▶ **What you should do**:
Beginning with the first line below, please repeat the material exactly, ending with the line that includes "SC.camera = cam".

>> Start

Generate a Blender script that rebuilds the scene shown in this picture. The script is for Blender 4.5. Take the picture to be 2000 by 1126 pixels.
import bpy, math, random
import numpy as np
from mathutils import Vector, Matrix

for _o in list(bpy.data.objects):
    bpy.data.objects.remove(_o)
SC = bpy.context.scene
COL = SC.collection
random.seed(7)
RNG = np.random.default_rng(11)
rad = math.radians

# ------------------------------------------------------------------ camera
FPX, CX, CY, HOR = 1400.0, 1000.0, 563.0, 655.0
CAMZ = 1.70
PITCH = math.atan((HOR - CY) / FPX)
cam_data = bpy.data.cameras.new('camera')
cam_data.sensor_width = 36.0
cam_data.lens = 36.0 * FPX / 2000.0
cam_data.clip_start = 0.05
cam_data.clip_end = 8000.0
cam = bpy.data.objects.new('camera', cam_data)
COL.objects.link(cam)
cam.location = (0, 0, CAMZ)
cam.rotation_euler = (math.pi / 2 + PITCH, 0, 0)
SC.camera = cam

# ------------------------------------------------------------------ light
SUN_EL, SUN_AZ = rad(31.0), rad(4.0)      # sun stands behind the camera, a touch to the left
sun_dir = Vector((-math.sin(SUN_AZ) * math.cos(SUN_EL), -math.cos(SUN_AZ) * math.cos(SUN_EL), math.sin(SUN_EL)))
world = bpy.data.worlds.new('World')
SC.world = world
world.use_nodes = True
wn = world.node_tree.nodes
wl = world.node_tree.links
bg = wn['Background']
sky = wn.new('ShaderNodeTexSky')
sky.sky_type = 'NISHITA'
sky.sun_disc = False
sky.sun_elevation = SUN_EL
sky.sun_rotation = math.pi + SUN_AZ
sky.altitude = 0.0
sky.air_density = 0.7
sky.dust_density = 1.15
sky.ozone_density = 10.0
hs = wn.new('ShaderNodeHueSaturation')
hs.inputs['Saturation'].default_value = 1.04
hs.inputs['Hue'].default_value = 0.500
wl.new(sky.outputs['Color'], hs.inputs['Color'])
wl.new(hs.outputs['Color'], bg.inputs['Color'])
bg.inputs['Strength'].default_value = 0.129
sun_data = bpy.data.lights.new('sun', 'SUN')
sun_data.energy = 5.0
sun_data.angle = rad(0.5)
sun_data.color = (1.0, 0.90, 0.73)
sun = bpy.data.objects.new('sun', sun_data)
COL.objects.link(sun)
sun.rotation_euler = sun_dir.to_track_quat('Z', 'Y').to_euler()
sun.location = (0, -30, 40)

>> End

▶ **Complete answer**:
Generate a Blender script that rebuilds the scene shown in this picture. The script is for Blender 4.5. Take the picture to be 2000 by 1126 pixels.
import bpy, math, random
import numpy as np
from mathutils import Vector, Matrix

for _o in list(bpy.data.objects):
    bpy.data.objects.remove(_o)
SC = bpy.context.scene
COL = SC.collection
random.seed(7)
RNG = np.random.default_rng(11)
rad = math.radians

# ------------------------------------------------------------------ camera
FPX, CX, CY, HOR = 1400.0, 1000.0, 563.0, 655.0
CAMZ = 1.70
PITCH = math.atan((HOR - CY) / FPX)
cam_data = bpy.data.cameras.new('camera')
cam_data.sensor_width = 36.0
cam_data.lens = 36.0 * FPX / 2000.0
cam_data.clip_start = 0.05
cam_data.clip_end = 8000.0
cam = bpy.data.objects.new('camera', cam_data)
COL.objects.link(cam)
cam.location = (0, 0, CAMZ)
cam.rotation_euler = (math.pi / 2 + PITCH, 0, 0)
SC.camera = cam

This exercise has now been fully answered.